Though athletes actually produced some eye-catching performances in the Kelvin Hall the performance of the starting mechanism and those operating it suggested somebody needs to indulge in some serious training or at least have the sensors checked.
A fair start in sprinting - indoor in particular - is essential but the sensitivity of the system too often leaves the field a little bare of participants.
For those whose knowledge of the false-start rule lags marginally behind their understanding of the offside law, suffice to say the field as a whole gets one chance to transgress, then it’s a red card for any subsequent offender.
The problem is that the technology has become so good at spotting movement as fine as a lace falling loose that early baths are often waiting for those who have yet to break sweat.

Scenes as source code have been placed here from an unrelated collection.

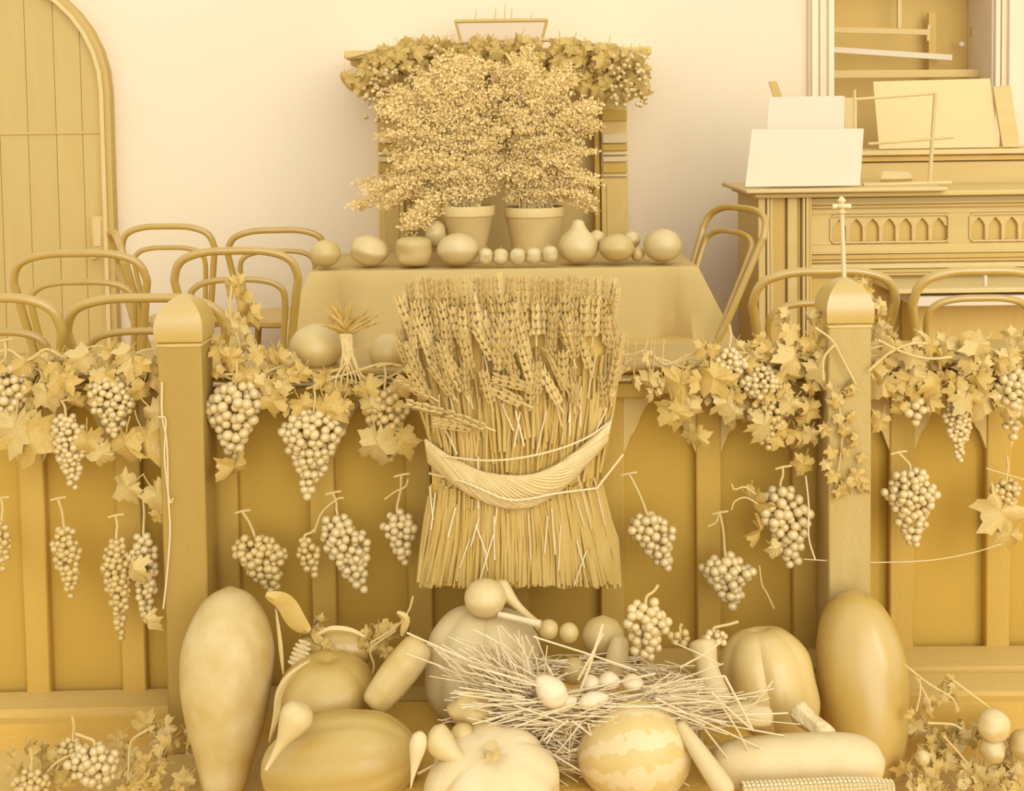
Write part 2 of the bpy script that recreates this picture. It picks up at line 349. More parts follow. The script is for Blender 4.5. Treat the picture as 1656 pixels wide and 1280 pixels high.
def post(px, Y, ytop, ybase, hw_px, mm):
    c = P(px, ybase, Y); hw = hw_px*S(Y); zb = c.z; zt = P(px, ytop, Y).z
    p = MB().box(c.x-hw*.93, c.x+hw*.93, Y-hw*.93, Y+hw*.93, FZ, zb, .004).ob('post', mm, rail)
    MB().box(c.x-hw*.97, c.x+hw*.97, Y-hw*.97, Y+hw*.97, zb-.012, zb-.004, .002).ob('neck_moulding', m_mid, p)
    H = zt-zb; mb = MB(); v = []; fs = []
    lv = [(0, 1), (.02, 1.02), (.32, 1.03), (.45, 1.0), (.6, .90), (.74, .73), (.86, .50), (.95, .25), (1, .03)]
    n = 7
    for q, rr in lv:
        h = hw*rr
        for cx, cy, dx, dy in ((-1, -1, 1, 0), (1, -1, 0, 1), (1, 1, -1, 0), (-1, 1, 0, -1)):
            for k in range(n): v.append((c.x+h*(cx+dx*2*k/n), Y+h*(cy+dy*2*k/n), zb+H*q))
    m4 = 4*n
    for i in range(len(lv)-1):
        for k in range(m4): fs.append((i*m4+k, i*m4+(k+1) % m4, (i+1)*m4+(k+1) % m4, (i+1)*m4+k))
    fs += [tuple(range(m4))[::-1], tuple((len(lv)-1)*m4+k for k in range(m4))]
    mb.add(v, fs).ob('post_cap', m_cap, p); return c, zt
m_cap = mat('polished_cap_wood', 0.16, .04, 6, .28, .03, spec=.9)
m_postl = mat('left_post_wood', 0.0, .04, 3, .6, .25, 60, (6, 6, 1))
m_postr = mat('right_post_wood', 0.27, .07, 6, .7, .3, 60, (4, 4, 1))
post(299, 2.80, 474, 547, 38, m_postl); cR, zR = post(1365, 2.80, 447, 517, 37, m_postr)
# brass rod with cross finial on the right post
rod = thing('brass_rod', 'thin brass rod with knobbed cross finial rising above the right domed post', 'finial', (cR.x, 2.80, zR))
pt = P(1361, 330, 2.80); MB().tube([(cR.x, 2.80, zR-.004), (pt.x, 2.80, pt.z)], .0055, 10).ob('rod', m_brass, rod)
ft = P(1361, 309, 2.80)
fin = MB(); fin.lathe(smooth_prof([(0, .004), (.006, .011), (.012, .006), (.02, .014), (.027, .006), (.034, .010), (.044, .003)], 4), 12, c=(pt.x, 2.80, pt.z-.026))
fin.tube([(pt.x-.022, 2.80, pt.z-.006), (pt.x+.022, 2.80, pt.z-.006)], [.006, .004, .004, .006], 8).ob('finial_cross', m_brass, rod)
a, b = P(0, 1150, 2.93), P(1656, 1078, 3.2)
def zat(px, py, y): return P(px, py, y).z
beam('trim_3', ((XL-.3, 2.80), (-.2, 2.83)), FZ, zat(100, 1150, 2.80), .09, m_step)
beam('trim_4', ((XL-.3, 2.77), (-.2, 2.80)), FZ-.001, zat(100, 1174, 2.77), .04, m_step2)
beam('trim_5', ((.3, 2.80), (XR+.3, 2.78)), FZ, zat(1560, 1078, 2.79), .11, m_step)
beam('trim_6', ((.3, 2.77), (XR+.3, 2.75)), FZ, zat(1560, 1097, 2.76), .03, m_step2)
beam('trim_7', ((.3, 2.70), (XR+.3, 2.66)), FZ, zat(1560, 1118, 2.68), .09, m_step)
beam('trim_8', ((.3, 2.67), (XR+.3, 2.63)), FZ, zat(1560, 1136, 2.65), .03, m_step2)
# ---------------------------------------------------------------- fireplace
fp = thing('fireplace', 'carved wooden fireplace surround behind the ferns with wide mantelshelf', 'fireplace', (P(812, 200, YW).x, YW, 0))
yf = 5.36
def fx(px): return P(px, 250, yf).x
def fz(py, px=812): return P(px, py, yf).z
for (x0, x1) in ((610, 652), (972, 1015)):
    c = MB().box(fx(x0), fx(x1), yf, YW, 0, fz(108), .004).ob('pilaster', m_fire, fp)
    for (ya, yb, mm, pr) in ((178, 196, m_fired, .01), (216, 232, m_firel, .02), (233, 244, m_fired, .012), (246, 251, m_firel, .022), (253, 262, m_firel, .018), (265, 280, m_fired, .012), (283, 286, m_firel, .016)):
        MB().box(fx(x0+2), fx(x1-1), yf-pr, yf+.01, fz(yb, x0), fz(ya, x0), .003).ob('block', mm, c)
    xi = x1 if x0 < 700 else x0-10
    MB().box(fx(xi), fx(xi+9), yf+.02, YW, 0, fz(200), .004).ob('inner_moulding', m_fired, fp)
    MB().box(fx(x0+8), fx(x1-8), yf-.006, yf+.01, .3, fz(300), .003).ob('flute_panel', m_fire, c)
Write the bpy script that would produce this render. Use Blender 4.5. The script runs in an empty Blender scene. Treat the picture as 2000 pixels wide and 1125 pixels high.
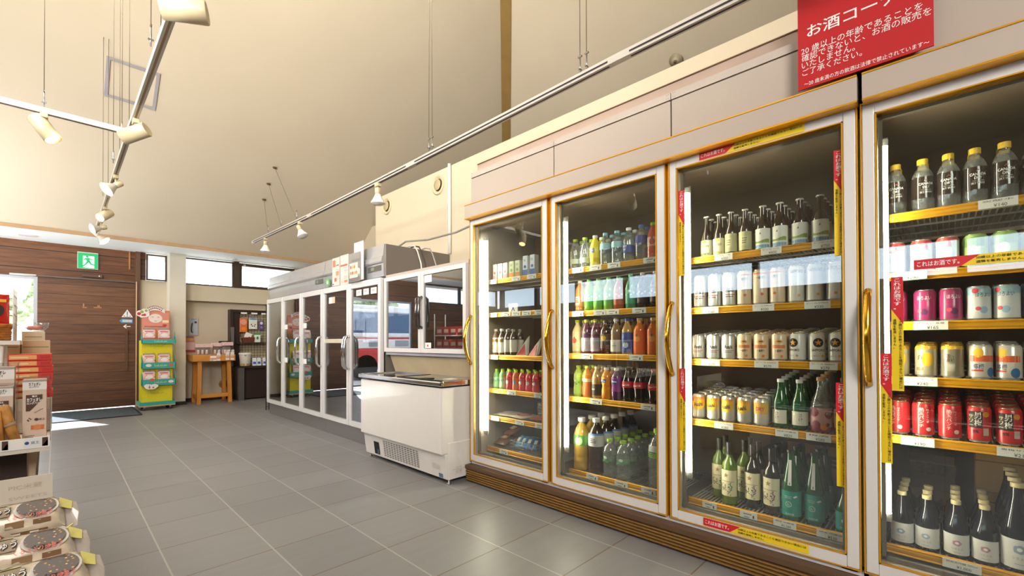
import bpy, bmesh, math, random
from mathutils import Vector, Matrix
random.seed(11)
SC = bpy.context.scene
COL = SC.collection
PI = math.pi
# ------------------------------------------------------------------ materials
def lin(c):
    return c / 12.92 if c <= .04045 else ((c + .055) / 1.055) ** 2.4
def rgb(h):
    return tuple(lin(int(h[i:i + 2], 16) / 255) for i in (0, 2, 4)) + (1,)
MATS = {}
def mat(name, h, rough=.5, metal=0, emit=0, var=.06, scale=6, coat=0, bump=0, spec=.5, stretch=None):
    if name in MATS: return MATS[name]
    m = bpy.data.materials.new(name); m.use_nodes = True
    nt = m.node_tree; b = nt.nodes['Principled BSDF']
    c = rgb(h)
    b.inputs['Roughness'].default_value = rough; b.inputs['Metallic'].default_value = metal
    b.inputs['Coat Weight'].default_value = coat; b.inputs['Specular IOR Level'].default_value = spec
    b.inputs['Base Color'].default_value = c
    if emit:
        b.inputs['Emission Color'].default_value = c; b.inputs['Emission Strength'].default_value = emit
    if var:
        tc = nt.nodes.new('ShaderNodeTexCoord'); n = nt.nodes.new('ShaderNodeTexNoise')
        n.inputs['Scale'].default_value = scale; n.inputs['Detail'].default_value = 3
        mp = nt.nodes.new('ShaderNodeMapping')
        if stretch: mp.inputs['Scale'].default_value = stretch
        nt.links.new(tc.outputs['Object'], mp.inputs[0]); nt.links.new(mp.outputs[0], n.inputs['Vector'])
        r = nt.nodes.new('ShaderNodeValToRGB')
        r.color_ramp.elements[0].position = .3; r.color_ramp.elements[1].position = .7
        r.color_ramp.elements[0].color = tuple(x * (1 - var) for x in c[:3]) + (1,)
        r.color_ramp.elements[1].color = tuple(min(1, x * (1 + var)) for x in c[:3]) + (1,)
        nt.links.new(n.outputs['Fac'], r.inputs[0]); nt.links.new(r.outputs[0], b.inputs['Base Color'])
        if bump:
            bp = nt.nodes.new('ShaderNodeBump'); bp.inputs['Strength'].default_value = bump; bp.inputs['Distance'].default_value = .01
            nt.links.new(n.outputs['Fac'], bp.inputs['Height']); nt.links.new(bp.outputs[0], b.inputs['Normal'])
    MATS[name] = m
    return m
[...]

At times two or three lonely souls have been left to race and the day can’t be far away when all eight competitors are disqualified and the prizes awarded to the computer and starter.
On Saturday, after some plain ridiculous disqualifications, the human element of the starting process decided to intervene.
The result was a blatantly absurd decision that tried to redress the balance but succeeded only in adding to the confusion.
The Olympic 100m champion Veronica Campbell false started to such an extent that it could have been measured on a sun dial . She survived because of the attempt to introduce common sense.
It resulted in one of the afternoon’s biggest stars benefiting from a severe outbreak of human error. She is known as VC to her pals and she certainly deserved a medal, or perhaps an Oscar, for her skilful ignorance of the incident in her post-race interview.
It is, of course, not Campbell’s responsibility to ensure a fair start but had this been a championship race a stewards’ inquiry would have been called for.
Technology is essential in high level sport when margins are so fine but it is making a farce of indoor sprinting at the moment.
Starting is a skill to be honed by the athlete but it is also incumbent on those administering it that they do not nullify that skill.
Watch out for GPS positioning to be the future determinant of the offside trap - just watch Thierry Henry beat that.
Thankfully the starter could do nothing to hold up Jason Gardener; indeed neither could his competitors, as is invariably the case on the indoor circuit.
He followed up his win in Glasgow with another sharp performance in Germany on Sunday with an even quicker time, putting him top of the world lists so far this winter.
For Gardener, though, the temptation to take yet another indoor medal at the world championships in Moscow in March has been superseded by the unfulfilled desire to win a medal in the real world, namely the 100m.
So he will curtail his 60m dashing and head for Australia knowing that the likelihood of him winning a Commonwealth Games medal may depend on him finding the sort of sustained speed that saw him run under 10 seconds more than five years ago.
The world record holder Asafa Powell awaits, along with a host of African and Caribbean sprinters who consistently break 10 seconds. In stark contrast to Gardener, Powell began his season at the weekend with a 400m race in Jamaica, a marathon by sprinters’ standards.
Despite Powell’s well documented big-match frailties the task for Gardener would seem immense, based on past performance.
The Bath Bullet is one of the most likeable and approachable athletes in the sport, balancing his ambition and private life to good effect.
However, the 30-year-old must know that this season may represent his last chance finally to own a medal crafted in daylight. It may be that his best opportunity will come in the summer’s European championships but that’s where his future challengers will come to the fore.
Gardener, Mark Lewis-Francis and Marlon Devonish, representing the old guard, will face serious competition for team places from a pack of youngsters in a hurry to get their chance. Harry Aikines-Aryeetey, Alex Nelson, Craig Pickering, Simeon Williamson and others are all talented young men just as capable of denying Gardener his ultimate goal as any sprinter from France or the US.
There would be no more popular winner of a 100m title than Gardener but it is likely that this summer will be the last opportunity he’ll have, because not even the starting-marks men will keep those youngsters resting in their blocks.